WHAT IS REQUIRED:
In the entries below, find the line with "by 1200 pixels." and the line with "PI = math.pi", then retype both and everything between them exactly. Do not copy the pictures.

Extracted records:
_____

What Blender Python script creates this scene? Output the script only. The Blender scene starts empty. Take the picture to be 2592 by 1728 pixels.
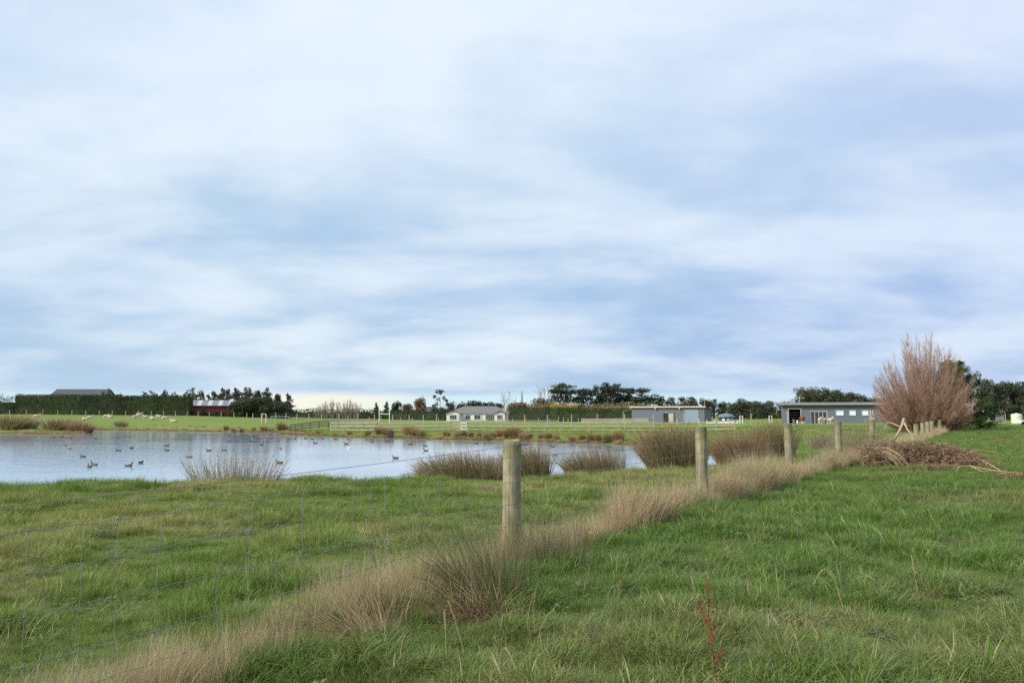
import bpy, math, random
import numpy as np
from mathutils import Vector

random.seed(7)
RNG = np.random.default_rng(11)
scene = bpy.context.scene
R = math.radians

# ------------------------------------------------------------------ camera
F_PX, CX, CY, HOR = 2091.7, 1296.0, 864.0, 1047.0      # photograph is 2592 x 1728
EYE = 1.5
PITCH = math.atan((HOR - CY) / F_PX)
cam_d = bpy.data.cameras.new('camera')
cam = bpy.data.objects.new('camera', cam_d)
scene.collection.objects.link(cam)
cam.location = (0, 0, EYE)
cam.rotation_euler = (math.pi / 2 + PITCH, 0, 0)
cam_d.sensor_width = 36.0
cam_d.lens = 36.0 * F_PX / 2592.0
cam_d.clip_start = 0.05
cam_d.clip_end = 9000
scene.camera = cam

# ------------------------------------------------------------------ sky, sun, exposure
SUN_AZ, SUN_EL = R(-118), R(33)         # azimuth from +Y towards +X
sun_dir = Vector((math.sin(SUN_AZ) * math.cos(SUN_EL), math.cos(SUN_AZ) * math.cos(SUN_EL), math.sin(SUN_EL)))
world = bpy.data.worlds.new('World')
scene.world = world
world.use_nodes = True


def N(nt, kind, **kw):
    n = nt.nodes.new(kind)
    for k, v in kw.items():
        if k.startswith('i_'):
            n.inputs[k[2:].replace('_', ' ')].default_value = v
        else:
            setattr(n, k, v)
    return n


def ramp(nt, fac, stops):
    n = nt.nodes.new('ShaderNodeValToRGB')
    e = n.color_ramp.elements
    while len(e) < len(stops):
        e.new(0.5)
    for k, (p, c) in enumerate(stops):
        e[k].position = p
        e[k].color = (c[0], c[1], c[2], 1)
    if fac is not None:
        nt.links.new(fac, n.inputs[0])
    return n.outputs[0]


def mth(nt, op, a, b=None, c=None, clamp=False):
    n = nt.nodes.new('ShaderNodeMath')
    n.operation = op
    n.use_clamp = clamp
    for k, v in enumerate((a, b, c)):
        if v is None:
            continue
        if isinstance(v, (int, float)):
            n.inputs[k].default_value = v
        else:
            nt.links.new(v, n.inputs[k])
    return n.outputs[0]


def maprange(nt, v, a, b, c, d, smooth=True):
    n = nt.nodes.new('ShaderNodeMapRange')
    n.interpolation_type = 'SMOOTHSTEP' if smooth else 'LINEAR'
    nt.links.new(v, n.inputs[0])
    for k, x in enumerate((a, b, c, d)):
        n.inputs[k + 1].default_value = x
    return n.outputs[0]


def mixc(nt, fac, a, b, mode='MIX'):
    n = nt.nodes.new('ShaderNodeMix')
    n.data_type = 'RGBA'
    n.blend_type = mode
    n.clamp_result = False
    for s, v in ((n.inputs[0], fac), (n.inputs[6], a), (n.inputs[7], b)):
        if isinstance(v, (int, float)):
            s.default_value = v
        elif isinstance(v, (tuple, list)):
            s.default_value = (v[0], v[1], v[2], 1)
        else:
            nt.links.new(v, s)
    return n.outputs[2]


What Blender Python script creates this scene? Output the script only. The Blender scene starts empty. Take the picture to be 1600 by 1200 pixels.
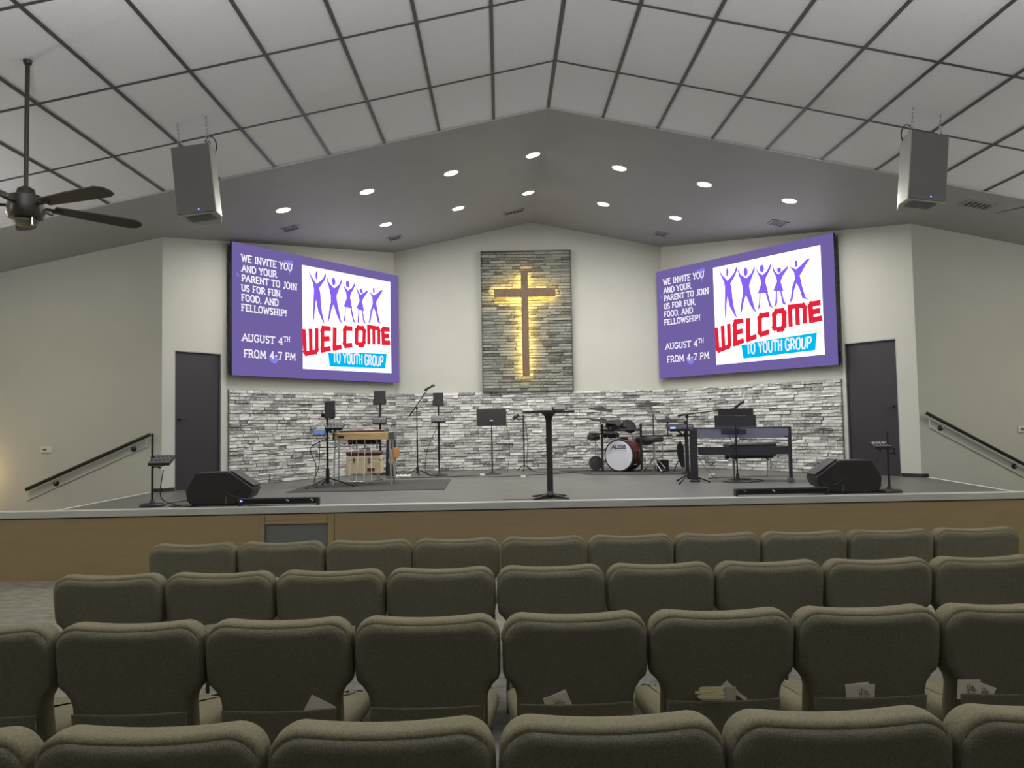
import bpy, math, random
from mathutils import Matrix, Vector

random.seed(7)
scene = bpy.context.scene
COL = scene.collection
PI = math.pi

# ---------------------------------------------------------------- camera
F, PITCH, YAW, ROLL = 1230.94, 0.0503993, 0.0143959, -0.0183687
cam_d = bpy.data.cameras.new('camera'); cam = bpy.data.objects.new('camera', cam_d); COL.objects.link(cam)
cam_d.sensor_width = 36.0; cam_d.lens = F / 1600 * 36.0; cam_d.clip_end = 100; cam_d.clip_start = 0.05
fw = Vector((math.sin(YAW) * math.cos(PITCH), math.cos(YAW) * math.cos(PITCH), math.sin(PITCH)))
r0 = Vector((math.cos(YAW), -math.sin(YAW), 0)); u0 = r0.cross(fw)
cr = r0 * math.cos(ROLL) + u0 * math.sin(ROLL); cu = -r0 * math.sin(ROLL) + u0 * math.cos(ROLL)
mw = Matrix((cr, cu, -fw)).transposed().to_4x4(); mw.translation = Vector((0, 0, 1.6))
cam.matrix_world = mw
scene.camera = cam

# ---------------------------------------------------------------- view, world, lights
scene.view_settings.view_transform = 'Standard'; scene.view_settings.look = 'None'
scene.view_settings.gamma = 1.0; scene.view_settings.use_curve_mapping = False
scene.view_settings.exposure = 0.0
world = bpy.data.worlds.new('world'); scene.world = world; world.use_nodes = True
world.node_tree.nodes['Background'].inputs[0].default_value = (0.9, 0.95, 0.85, 1)
world.node_tree.nodes['Background'].inputs[1].default_value = 0.1
scene.cycles.max_bounces = 8; scene.cycles.diffuse_bounces = 5; scene.cycles.sample_clamp_indirect = 4.0
scene.cycles.caustics_reflective = False; scene.cycles.caustics_refractive = False

RX, RH = 0.6356, 5.434          # ridge line
SL = 0.2062                     # ceiling slope angle
TS = math.tan(SL)
def ceil_z(x): return RH - abs(x - RX) * TS
YA, YB, W = 9.388, 8.154, 0.6767  # end of the tile grid, first cross bar, tile width
ZS = 0.745                      # stage floor height
DOWNLIGHT_W, DOWNLIGHT_REAR_W = 35.0, 20.0

def light_area(name, loc, size, power, color, rot=(0, 0, 0), shape='DISK', size_y=None, spread=PI):
    d = bpy.data.lights.new(name, 'AREA'); d.shape = shape; d.size = size
    if size_y: d.size_y = size_y
    d.energy = power; d.color = color; d.spread = spread
    o = bpy.data.objects.new(name, d); COL.objects.link(o); o.location = loc; o.rotation_euler = rot
    return o

STAGE_LIGHTS = [(x, 11.0) for x in (-3.02, -1.84, -0.65, 0.515, 1.74, 2.945, 4.15)] + [(x, 12.83) for x in (-1.84, -0.65, 0.51, 1.75, 2.94)]
SIDE_FILLS = [(-6.75, 8.3, 27.0, 'beside the left speaker, by the side wall'), (8.0, 8.3, 27.0, 'beside the right speaker, by the side wall'), (-6.7, 4.2, 46.0, 'left of the chairs'), (7.9, 4.2, 46.0, 'right of the chairs')]  # warm lamps added outside the view to fill both sides of the hall

FILL_UPLIGHTS = [(-2.0, 2.7, 3.4, 190.0), (3.3, 2.7, 3.4, 190.0), (-7.1, 7.2, 2.4, 60.0), (8.4, 7.2, 2.4, 60.0)]

# ---------------------------------------------------------------- materials
MATS = {}
def mat(name, color, rough=0.6, metal=0.0, noise=0.0, nscale=8.0, bump=0.0, bscale=60.0, emit=None, estr=1.0, spec=0.5, coord='Object', stretch=(1, 1, 1), wave=False):
    if name in MATS: return MATS[name]
    m = bpy.data.materials.new(name); m.use_nodes = True; nt = m.node_tree; b = nt.nodes['Principled BSDF']
    b.inputs['Base Color'].default_value = (*color, 1); b.inputs['Roughness'].default_value = rough
    b.inputs['Metallic'].default_value = metal; b.inputs['Specular IOR Level'].default_value = spec
    if noise or bump:
        tc = nt.nodes.new('ShaderNodeTexCoord'); mp = nt.nodes.new('ShaderNodeMapping'); mp.inputs['Scale'].default_value = stretch
        nt.links.new(tc.outputs[coord], mp.inputs['Vector'])
    if noise:
        n = nt.nodes.new('ShaderNodeTexNoise'); n.inputs['Scale'].default_value = nscale; n.inputs['Detail'].default_value = 5
        nt.links.new(mp.outputs[0], n.inputs['Vector'])
        r = nt.nodes.new('ShaderNodeMapRange'); r.inputs[1].default_value = 0.3; r.inputs[2].default_value = 0.7
        r.inputs[3].default_value = 1 - noise; r.inputs[4].default_value = 1 + noise
        nt.links.new(n.outputs['Fac'], r.inputs[0])
        mx = nt.nodes.new('ShaderNodeVectorMath'); mx.operation = 'SCALE'; mx.inputs[0].default_value = color
        nt.links.new(r.outputs[0], mx.inputs['Scale']); nt.links.new(mx.outputs[0], b.inputs['Base Color'])
    if bump:
        n2 = nt.nodes.new('ShaderNodeTexNoise'); n2.inputs['Scale'].default_value = bscale; n2.inputs['Detail'].default_value = 4
        nt.links.new(mp.outputs[0], n2.inputs['Vector'])
        bp = nt.nodes.new('ShaderNodeBump'); bp.inputs['Strength'].default_value = bump; bp.inputs['Distance'].default_value = 0.01
        nt.links.new(n2.outputs['Fac'], bp.inputs['Height']); nt.links.new(bp.outputs[0], b.inputs['Normal'])
    if emit:
        b.inputs['Emission Color'].default_value = (*emit, 1); b.inputs['Emission Strength'].default_value = estr
    MATS[name] = m
    return m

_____

EXERCISE SOLUTION:
What Blender Python script creates this scene? Output the script only. The Blender scene starts empty. Take the picture to be 1600 by 1200 pixels.
import bpy, math, random
from mathutils import Matrix, Vector

random.seed(7)
scene = bpy.context.scene
COL = scene.collection
PI = math.pi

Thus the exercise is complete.